▸ **Given request**
Find and copy every line in the records that includes the string "this".

▸ **Data entries**
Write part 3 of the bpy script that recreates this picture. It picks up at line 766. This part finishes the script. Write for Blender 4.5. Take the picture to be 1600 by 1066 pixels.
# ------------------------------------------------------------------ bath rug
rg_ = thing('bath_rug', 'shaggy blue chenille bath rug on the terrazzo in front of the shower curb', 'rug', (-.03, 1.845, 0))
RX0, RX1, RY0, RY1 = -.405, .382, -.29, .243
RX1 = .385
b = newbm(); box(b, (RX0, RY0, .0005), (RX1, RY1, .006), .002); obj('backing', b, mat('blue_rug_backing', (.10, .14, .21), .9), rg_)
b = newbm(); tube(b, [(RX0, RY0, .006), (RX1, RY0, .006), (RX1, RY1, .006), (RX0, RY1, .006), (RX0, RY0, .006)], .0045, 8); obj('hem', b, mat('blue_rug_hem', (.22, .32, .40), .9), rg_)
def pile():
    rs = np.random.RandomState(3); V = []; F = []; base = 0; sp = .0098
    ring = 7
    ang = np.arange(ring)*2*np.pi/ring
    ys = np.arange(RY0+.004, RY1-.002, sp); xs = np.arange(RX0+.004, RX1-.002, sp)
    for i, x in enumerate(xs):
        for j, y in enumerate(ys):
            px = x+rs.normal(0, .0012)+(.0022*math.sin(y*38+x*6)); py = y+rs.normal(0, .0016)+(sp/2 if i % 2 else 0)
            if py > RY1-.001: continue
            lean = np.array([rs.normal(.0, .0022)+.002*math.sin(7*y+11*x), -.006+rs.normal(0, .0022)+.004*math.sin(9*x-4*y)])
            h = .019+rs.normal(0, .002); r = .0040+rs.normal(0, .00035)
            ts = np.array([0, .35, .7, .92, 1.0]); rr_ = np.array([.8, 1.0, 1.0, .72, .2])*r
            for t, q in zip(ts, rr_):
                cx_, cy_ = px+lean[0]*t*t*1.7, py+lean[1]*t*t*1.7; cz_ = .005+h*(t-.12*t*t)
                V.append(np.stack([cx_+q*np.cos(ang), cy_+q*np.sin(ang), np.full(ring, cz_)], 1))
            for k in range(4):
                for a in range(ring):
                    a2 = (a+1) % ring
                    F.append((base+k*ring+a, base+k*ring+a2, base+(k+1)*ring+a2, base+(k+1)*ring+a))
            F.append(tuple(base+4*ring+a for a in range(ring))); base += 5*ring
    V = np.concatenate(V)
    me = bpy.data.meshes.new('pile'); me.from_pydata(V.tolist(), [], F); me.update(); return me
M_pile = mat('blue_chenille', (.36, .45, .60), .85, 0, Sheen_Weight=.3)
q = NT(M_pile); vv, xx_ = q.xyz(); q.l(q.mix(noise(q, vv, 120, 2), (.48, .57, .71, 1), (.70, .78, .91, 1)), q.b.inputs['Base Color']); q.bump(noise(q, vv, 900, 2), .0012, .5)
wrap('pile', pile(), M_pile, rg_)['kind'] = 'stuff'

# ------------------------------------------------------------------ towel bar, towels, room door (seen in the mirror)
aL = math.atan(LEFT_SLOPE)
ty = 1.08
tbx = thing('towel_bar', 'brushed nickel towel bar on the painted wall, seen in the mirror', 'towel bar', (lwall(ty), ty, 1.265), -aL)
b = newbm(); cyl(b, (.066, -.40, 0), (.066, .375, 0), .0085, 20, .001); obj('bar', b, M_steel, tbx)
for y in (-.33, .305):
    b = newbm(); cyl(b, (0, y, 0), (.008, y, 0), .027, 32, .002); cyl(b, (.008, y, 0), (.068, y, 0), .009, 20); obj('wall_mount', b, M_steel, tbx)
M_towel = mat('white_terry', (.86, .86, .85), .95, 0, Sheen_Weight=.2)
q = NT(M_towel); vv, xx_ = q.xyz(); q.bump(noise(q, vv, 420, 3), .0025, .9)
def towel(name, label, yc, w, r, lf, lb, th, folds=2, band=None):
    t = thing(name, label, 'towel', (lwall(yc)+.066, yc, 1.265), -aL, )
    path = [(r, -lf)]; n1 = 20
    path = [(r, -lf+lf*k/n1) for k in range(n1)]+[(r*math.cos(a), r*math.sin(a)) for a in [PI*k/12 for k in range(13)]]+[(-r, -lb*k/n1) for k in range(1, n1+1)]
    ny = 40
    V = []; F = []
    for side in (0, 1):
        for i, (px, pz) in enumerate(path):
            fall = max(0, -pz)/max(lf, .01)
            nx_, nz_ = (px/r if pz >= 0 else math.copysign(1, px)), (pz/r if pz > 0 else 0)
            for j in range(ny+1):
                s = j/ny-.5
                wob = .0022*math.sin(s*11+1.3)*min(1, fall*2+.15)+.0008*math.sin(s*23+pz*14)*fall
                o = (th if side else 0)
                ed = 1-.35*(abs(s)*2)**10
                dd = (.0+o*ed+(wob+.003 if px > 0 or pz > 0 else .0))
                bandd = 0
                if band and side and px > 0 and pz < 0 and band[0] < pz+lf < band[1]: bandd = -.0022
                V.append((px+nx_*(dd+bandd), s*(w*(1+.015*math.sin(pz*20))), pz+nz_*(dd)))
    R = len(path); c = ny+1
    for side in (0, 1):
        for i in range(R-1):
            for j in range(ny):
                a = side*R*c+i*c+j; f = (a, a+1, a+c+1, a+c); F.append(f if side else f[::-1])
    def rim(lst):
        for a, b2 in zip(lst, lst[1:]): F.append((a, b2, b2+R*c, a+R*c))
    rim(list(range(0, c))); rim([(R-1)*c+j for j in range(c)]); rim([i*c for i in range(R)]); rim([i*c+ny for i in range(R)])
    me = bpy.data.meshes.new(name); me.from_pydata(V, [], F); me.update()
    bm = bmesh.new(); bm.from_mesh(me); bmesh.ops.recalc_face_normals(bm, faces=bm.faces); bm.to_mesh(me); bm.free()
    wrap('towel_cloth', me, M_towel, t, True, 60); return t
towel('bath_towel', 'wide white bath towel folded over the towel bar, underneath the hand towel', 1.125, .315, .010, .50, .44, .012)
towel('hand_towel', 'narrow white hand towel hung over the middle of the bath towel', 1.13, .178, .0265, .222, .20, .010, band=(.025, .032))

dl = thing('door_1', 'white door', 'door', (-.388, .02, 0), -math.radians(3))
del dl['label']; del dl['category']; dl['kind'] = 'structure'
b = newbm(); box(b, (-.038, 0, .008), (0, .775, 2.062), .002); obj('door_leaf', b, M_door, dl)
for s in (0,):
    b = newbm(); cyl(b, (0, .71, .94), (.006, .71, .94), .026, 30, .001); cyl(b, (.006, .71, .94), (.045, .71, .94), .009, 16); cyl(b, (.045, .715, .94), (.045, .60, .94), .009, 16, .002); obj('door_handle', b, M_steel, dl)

==

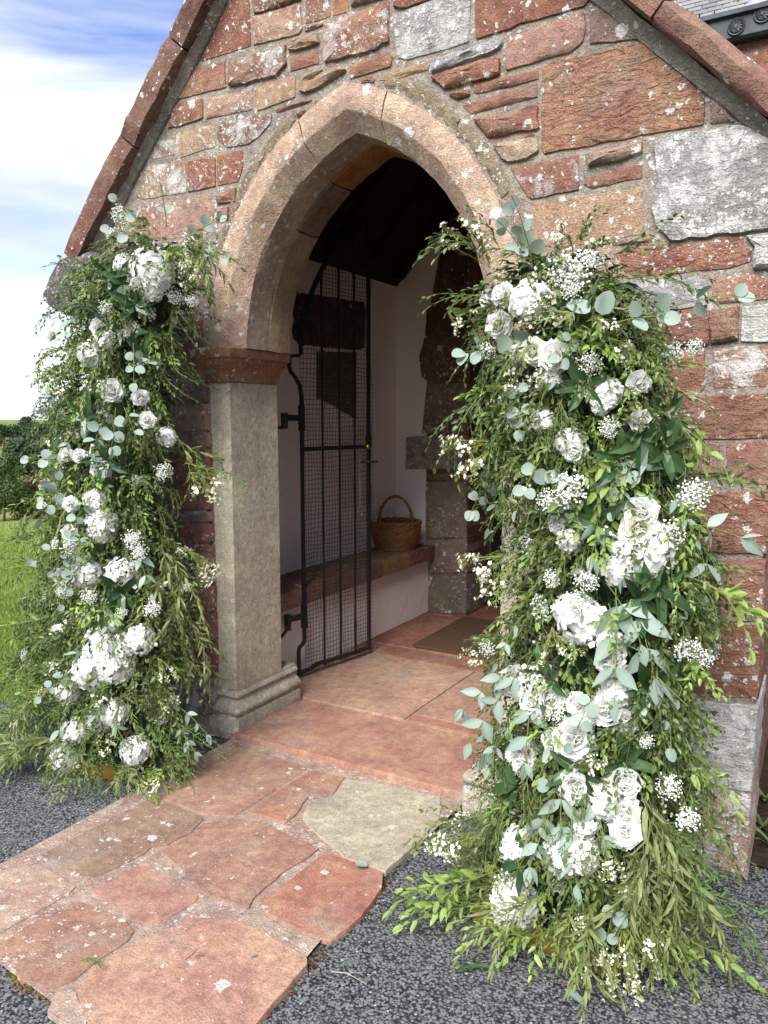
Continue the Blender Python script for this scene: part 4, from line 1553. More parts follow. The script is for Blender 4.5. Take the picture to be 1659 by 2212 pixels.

▸ **Complete answer**
Write part 3 of the bpy script that recreates this picture. It picks up at line 766. This part finishes the script. Write for Blender 4.5. Take the picture to be 1600 by 1066 pixels.
Continue the Blender Python script for this scene: part 4, from line 1553. More parts follow. The script is for Blender 4.5. Take the picture to be 1659 by 2212 pixels.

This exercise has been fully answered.